Compiler behavior with const static non integral data initialization, namespace vs struct

Question

Let say that I have two different versions of the same header foo.hpp, the first one:

// File foo.hpp
#ifndef FILE_FOO
#define FILE_FOO
namespace X
{
  static const int    i = 13;
  static const double d = 17.0;
}
#endif

and the second one:

// File foo.hpp
#ifndef FILE_FOO
#define FILE_FOO
struct X
{
  static const int    i = 13;
  static const double d = 17.0;
};
#endif

In the latter case the use of a structure is pointless, but I have done it on purpose to highlight my question. In both cases I have tried to build the following source file foo.cpp:

// File foo.cpp
#include "foo.hpp"
#include <iostream>
int main()
{
  std::cout << X::i << std::endl;
  std::cout << X::d << std::endl;
  return 0;
}

but only in the latter I get the following error:

In file included from foo.cpp:2:
foo.hpp:7: error: floating-point literal cannot appear in a constant-expression
foo.hpp:7: error: ISO C++ forbids initialization of member constant ‘d’ of non-integral type ‘const double’

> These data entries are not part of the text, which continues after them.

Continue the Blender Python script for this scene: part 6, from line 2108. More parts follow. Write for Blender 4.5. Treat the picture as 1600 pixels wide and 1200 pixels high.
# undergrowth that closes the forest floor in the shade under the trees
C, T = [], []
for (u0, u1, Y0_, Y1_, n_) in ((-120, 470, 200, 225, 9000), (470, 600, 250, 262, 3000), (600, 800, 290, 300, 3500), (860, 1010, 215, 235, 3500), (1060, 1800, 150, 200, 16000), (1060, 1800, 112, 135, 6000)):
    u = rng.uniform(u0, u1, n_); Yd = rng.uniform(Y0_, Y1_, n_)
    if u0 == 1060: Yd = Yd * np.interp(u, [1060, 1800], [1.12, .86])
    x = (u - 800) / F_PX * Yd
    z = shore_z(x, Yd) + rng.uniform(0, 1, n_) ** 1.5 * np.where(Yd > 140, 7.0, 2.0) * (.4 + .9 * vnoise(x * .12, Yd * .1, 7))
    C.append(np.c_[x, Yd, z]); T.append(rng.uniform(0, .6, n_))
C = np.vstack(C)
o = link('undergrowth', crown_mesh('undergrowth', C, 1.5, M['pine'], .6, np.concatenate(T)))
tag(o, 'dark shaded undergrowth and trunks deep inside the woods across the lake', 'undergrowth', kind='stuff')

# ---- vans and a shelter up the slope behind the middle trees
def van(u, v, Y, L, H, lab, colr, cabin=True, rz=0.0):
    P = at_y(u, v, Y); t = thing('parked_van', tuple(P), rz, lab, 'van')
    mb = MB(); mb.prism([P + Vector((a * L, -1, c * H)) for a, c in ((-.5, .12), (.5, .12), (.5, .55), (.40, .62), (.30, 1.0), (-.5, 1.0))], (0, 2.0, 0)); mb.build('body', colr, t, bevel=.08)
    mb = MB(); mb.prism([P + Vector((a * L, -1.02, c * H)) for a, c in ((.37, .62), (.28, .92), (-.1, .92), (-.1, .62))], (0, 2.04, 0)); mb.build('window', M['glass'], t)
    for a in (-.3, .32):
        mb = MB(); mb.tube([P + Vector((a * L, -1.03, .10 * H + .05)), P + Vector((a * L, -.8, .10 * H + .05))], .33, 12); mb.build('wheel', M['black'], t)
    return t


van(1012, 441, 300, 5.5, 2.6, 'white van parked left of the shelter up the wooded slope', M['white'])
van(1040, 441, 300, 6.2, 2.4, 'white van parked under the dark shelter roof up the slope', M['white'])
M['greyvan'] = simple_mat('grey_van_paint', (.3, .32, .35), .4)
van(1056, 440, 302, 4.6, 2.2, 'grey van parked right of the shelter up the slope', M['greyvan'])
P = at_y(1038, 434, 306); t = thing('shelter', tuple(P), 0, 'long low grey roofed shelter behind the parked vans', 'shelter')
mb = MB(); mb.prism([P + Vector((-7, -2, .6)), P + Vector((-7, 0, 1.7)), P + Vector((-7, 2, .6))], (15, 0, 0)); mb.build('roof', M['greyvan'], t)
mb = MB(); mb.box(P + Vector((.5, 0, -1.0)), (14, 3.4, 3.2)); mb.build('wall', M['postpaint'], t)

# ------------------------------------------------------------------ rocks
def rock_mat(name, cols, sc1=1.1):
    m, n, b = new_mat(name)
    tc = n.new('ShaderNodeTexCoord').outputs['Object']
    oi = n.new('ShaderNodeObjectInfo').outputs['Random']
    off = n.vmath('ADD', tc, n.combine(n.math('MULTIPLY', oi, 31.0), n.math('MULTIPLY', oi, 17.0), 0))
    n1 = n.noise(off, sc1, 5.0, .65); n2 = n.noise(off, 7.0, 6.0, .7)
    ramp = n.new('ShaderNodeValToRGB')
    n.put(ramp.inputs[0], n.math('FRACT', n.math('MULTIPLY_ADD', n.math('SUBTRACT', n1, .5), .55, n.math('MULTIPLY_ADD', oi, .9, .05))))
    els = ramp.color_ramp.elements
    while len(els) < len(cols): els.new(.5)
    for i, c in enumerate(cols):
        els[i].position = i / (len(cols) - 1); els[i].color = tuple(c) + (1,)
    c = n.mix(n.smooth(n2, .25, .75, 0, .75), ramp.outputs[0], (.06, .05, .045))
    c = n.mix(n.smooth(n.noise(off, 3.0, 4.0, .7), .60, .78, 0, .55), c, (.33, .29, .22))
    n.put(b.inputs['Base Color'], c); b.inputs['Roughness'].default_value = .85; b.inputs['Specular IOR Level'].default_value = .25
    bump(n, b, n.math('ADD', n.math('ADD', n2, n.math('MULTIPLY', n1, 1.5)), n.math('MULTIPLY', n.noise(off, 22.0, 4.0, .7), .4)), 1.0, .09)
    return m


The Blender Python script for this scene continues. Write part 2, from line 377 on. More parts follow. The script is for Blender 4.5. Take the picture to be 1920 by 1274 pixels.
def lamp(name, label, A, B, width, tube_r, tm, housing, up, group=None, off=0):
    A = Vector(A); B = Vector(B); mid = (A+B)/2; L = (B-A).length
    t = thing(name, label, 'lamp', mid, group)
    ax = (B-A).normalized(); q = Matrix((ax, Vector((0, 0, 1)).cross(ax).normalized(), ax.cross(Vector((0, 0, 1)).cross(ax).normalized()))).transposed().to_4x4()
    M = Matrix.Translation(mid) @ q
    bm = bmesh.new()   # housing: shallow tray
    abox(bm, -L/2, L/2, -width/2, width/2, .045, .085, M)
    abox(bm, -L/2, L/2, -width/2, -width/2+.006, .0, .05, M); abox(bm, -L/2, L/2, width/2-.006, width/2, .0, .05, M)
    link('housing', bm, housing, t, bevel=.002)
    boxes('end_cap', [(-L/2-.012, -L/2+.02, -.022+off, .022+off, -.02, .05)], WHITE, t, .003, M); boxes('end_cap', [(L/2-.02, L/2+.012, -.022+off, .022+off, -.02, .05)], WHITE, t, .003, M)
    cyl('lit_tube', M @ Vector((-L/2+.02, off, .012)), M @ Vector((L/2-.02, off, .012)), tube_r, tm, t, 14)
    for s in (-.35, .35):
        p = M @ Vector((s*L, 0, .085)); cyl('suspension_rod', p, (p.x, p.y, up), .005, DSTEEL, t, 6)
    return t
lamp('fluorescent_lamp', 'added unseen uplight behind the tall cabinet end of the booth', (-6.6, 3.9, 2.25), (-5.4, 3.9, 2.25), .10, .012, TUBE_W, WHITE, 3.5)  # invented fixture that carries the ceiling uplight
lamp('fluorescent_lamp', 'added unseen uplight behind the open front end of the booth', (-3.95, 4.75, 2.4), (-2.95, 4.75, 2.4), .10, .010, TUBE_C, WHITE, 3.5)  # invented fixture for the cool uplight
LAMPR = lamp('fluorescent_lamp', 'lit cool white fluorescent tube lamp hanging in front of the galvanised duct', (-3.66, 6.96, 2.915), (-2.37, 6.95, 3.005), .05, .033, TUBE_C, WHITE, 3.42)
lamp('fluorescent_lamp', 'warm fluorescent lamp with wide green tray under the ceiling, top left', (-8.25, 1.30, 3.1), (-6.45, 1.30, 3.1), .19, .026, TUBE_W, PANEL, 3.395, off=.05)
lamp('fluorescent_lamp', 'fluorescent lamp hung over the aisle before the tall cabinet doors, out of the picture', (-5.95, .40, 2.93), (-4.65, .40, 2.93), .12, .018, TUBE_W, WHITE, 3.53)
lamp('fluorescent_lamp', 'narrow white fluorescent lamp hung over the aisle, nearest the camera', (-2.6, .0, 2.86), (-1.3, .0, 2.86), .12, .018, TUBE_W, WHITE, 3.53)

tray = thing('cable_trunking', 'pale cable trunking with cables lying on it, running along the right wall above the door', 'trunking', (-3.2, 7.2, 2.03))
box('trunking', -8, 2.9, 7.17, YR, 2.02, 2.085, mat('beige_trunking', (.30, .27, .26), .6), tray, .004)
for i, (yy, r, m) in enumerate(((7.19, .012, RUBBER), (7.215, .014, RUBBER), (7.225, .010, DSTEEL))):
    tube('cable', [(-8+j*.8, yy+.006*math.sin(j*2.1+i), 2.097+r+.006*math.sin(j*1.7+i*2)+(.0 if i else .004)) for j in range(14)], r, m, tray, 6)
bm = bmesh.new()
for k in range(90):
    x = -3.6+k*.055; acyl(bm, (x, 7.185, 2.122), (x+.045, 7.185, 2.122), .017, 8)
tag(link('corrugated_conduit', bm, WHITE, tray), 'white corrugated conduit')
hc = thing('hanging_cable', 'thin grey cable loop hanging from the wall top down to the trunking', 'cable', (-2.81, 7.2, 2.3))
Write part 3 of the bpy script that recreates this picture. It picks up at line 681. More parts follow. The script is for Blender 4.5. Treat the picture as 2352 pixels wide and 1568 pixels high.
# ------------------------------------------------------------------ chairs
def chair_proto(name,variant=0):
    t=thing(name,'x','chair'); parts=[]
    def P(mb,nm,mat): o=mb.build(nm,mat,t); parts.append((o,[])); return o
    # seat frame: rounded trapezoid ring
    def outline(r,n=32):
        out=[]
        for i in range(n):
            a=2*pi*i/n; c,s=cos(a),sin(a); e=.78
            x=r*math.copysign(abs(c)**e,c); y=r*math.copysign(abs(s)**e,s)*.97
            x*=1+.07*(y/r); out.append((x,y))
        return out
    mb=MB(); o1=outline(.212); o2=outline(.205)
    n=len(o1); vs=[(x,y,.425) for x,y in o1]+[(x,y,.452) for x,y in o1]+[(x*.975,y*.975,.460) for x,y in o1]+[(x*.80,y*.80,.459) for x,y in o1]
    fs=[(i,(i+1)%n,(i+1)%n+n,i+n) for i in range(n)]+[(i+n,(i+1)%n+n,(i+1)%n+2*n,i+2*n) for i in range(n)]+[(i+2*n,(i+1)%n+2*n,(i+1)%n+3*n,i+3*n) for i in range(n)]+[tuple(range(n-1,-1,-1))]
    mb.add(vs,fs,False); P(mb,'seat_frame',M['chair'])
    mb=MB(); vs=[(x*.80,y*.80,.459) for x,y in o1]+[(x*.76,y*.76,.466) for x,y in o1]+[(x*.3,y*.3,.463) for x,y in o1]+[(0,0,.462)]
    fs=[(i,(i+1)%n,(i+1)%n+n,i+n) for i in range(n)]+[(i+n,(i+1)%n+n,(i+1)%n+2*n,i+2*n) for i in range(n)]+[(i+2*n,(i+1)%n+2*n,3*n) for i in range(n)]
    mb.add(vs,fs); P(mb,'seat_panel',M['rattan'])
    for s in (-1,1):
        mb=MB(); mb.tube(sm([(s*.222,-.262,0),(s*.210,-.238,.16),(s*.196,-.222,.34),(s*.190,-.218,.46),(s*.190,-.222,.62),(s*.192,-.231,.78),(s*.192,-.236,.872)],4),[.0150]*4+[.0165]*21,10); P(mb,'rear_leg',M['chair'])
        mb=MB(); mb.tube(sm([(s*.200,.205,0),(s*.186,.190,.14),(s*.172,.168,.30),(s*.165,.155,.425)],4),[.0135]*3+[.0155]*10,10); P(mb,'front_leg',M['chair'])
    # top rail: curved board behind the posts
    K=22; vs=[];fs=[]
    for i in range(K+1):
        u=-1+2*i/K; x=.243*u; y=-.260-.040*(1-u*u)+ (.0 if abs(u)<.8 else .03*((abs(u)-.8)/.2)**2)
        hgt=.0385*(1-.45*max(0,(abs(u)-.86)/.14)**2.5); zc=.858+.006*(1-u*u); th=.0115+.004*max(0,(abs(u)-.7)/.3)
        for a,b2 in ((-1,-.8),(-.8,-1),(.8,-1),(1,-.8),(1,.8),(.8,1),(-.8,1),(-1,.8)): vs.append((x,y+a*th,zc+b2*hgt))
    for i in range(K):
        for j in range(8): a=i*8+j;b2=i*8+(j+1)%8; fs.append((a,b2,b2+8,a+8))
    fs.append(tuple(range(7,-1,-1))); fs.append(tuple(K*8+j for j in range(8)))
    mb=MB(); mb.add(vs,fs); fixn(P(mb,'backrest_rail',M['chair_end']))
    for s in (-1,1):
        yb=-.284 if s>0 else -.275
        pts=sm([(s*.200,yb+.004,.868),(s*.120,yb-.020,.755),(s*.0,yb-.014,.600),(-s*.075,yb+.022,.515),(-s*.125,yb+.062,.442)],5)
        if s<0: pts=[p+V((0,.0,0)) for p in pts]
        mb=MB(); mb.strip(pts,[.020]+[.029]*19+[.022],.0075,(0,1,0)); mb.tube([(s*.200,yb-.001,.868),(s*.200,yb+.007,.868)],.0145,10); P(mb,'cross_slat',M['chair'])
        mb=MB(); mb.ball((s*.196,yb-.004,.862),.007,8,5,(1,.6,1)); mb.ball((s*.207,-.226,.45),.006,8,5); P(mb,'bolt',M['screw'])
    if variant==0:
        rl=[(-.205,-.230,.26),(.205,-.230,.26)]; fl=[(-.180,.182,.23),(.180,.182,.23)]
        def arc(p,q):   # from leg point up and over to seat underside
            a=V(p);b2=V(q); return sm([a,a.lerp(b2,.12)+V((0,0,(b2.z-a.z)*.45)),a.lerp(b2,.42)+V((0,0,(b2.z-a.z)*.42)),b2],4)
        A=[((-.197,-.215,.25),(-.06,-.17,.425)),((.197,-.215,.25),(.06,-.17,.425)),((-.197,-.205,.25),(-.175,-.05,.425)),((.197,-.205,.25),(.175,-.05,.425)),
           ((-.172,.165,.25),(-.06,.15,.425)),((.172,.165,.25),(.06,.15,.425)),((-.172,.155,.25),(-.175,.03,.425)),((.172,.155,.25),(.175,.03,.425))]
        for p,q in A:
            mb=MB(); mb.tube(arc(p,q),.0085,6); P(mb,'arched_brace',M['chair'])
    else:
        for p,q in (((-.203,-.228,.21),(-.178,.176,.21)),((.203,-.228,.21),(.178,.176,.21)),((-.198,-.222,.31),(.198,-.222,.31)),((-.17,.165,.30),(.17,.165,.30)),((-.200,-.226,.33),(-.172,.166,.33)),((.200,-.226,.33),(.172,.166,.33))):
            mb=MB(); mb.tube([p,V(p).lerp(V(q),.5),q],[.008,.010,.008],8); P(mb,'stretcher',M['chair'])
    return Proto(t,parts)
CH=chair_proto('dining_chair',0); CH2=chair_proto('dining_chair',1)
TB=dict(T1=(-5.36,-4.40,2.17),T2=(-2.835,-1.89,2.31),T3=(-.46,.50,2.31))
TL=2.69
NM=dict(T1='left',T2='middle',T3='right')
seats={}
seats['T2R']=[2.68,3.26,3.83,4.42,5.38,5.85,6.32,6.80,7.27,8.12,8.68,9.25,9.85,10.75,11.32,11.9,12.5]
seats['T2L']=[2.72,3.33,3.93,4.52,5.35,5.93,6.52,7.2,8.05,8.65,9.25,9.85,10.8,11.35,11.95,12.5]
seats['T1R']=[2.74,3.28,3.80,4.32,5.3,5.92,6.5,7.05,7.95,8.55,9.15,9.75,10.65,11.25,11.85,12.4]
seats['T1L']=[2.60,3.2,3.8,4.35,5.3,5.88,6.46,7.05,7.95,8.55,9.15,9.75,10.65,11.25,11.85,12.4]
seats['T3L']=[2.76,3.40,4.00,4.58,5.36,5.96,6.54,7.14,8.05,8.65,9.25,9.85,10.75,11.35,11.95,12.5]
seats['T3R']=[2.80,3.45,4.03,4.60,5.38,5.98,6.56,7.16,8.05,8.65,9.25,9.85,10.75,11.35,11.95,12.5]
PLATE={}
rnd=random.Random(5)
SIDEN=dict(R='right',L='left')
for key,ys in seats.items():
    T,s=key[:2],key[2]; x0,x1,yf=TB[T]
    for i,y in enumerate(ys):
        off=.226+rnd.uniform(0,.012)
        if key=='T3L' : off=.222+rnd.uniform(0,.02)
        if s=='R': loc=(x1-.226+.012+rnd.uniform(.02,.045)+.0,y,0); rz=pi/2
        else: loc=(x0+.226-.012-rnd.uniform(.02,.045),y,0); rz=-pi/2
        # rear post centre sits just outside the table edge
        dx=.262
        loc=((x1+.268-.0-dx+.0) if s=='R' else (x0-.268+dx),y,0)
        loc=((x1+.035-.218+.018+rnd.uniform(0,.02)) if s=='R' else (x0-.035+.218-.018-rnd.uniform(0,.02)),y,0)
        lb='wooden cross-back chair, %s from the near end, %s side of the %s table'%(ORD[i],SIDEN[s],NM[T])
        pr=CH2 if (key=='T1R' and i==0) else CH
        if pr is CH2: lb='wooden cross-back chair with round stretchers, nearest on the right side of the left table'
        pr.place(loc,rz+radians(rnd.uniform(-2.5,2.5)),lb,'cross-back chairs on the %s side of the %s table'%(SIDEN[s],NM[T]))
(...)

I am using g++ 4.2.1 (so still with C++98 standard) and -pedantic, this option is strictly required to get the above error.

As discussed here, I can see the point of allowing only static constant integral or enumeration types to be initialized inside the class, because I guess the C++ standard does not specify how floating point should be implemented at compile time and it leaves it to the processor. But at this point the namespace case is misleading me...

Finally, the questions:

• How does the compiler behave and translate the source into the object code in the above two cases?
• Why does it give an error only with the second version of the header?

Thanks for your help!

Answer 1

Moreover, I think that this small example of namespace misuse could help us to shed some light on your first question (at least for the namespace case):

StaticNamespace.hpp:

#pragma once
namespace StaticNamespace
{
    static double d = 1.0;
}

Class.hpp:

#include "StaticNamespace.hpp"
#include <iostream>

class Class
{

public:

#if 1

    Class();

    void printFromSource() const;

#else

    Class(){
        StaticNamespace::d = StaticNamespace::d + 0.1;
    }

#endif

    void printFromHeader() const { std::cout<<"Class from header "<<StaticNamespace::d<<" "<<&StaticNamespace::d<<std::endl; }

    static void printDouble() { std::cout<<"Class static "<<StaticNamespace::d<<" "<<&StaticNamespace::d<<std::endl; }

};

Class.cpp:

#include "Class.hpp"

Class::Class()
{
    StaticNamespace::d = StaticNamespace::d + 0.1;
}

void Class::printFromSource() const
{
    std::cout<<"Class from source "<<StaticNamespace::d<<" "<<&StaticNamespace::d<<std::endl;
}

main.cpp:

#include <iostream>
#include "Class.hpp"

int main ()
{
    Class test_class;

    test_class.printFromHeader();

#if 1
    test_class.printFromSource();
#endif

    Class::printDouble();
}

If you set the preprocessor ifs to true you will have 2 translation units, otherwise there will be just one. As you can see the different behavior of the code in the two cases is compatible to the fact that each translation unit in this example owns an independent copy of the static variable. This is just a trivial example of course...

Answer 2

I think you could find some useful information (maybe not a complete answer to your question..) in the following discussion: Why can't I have a non-integral static const member in a class?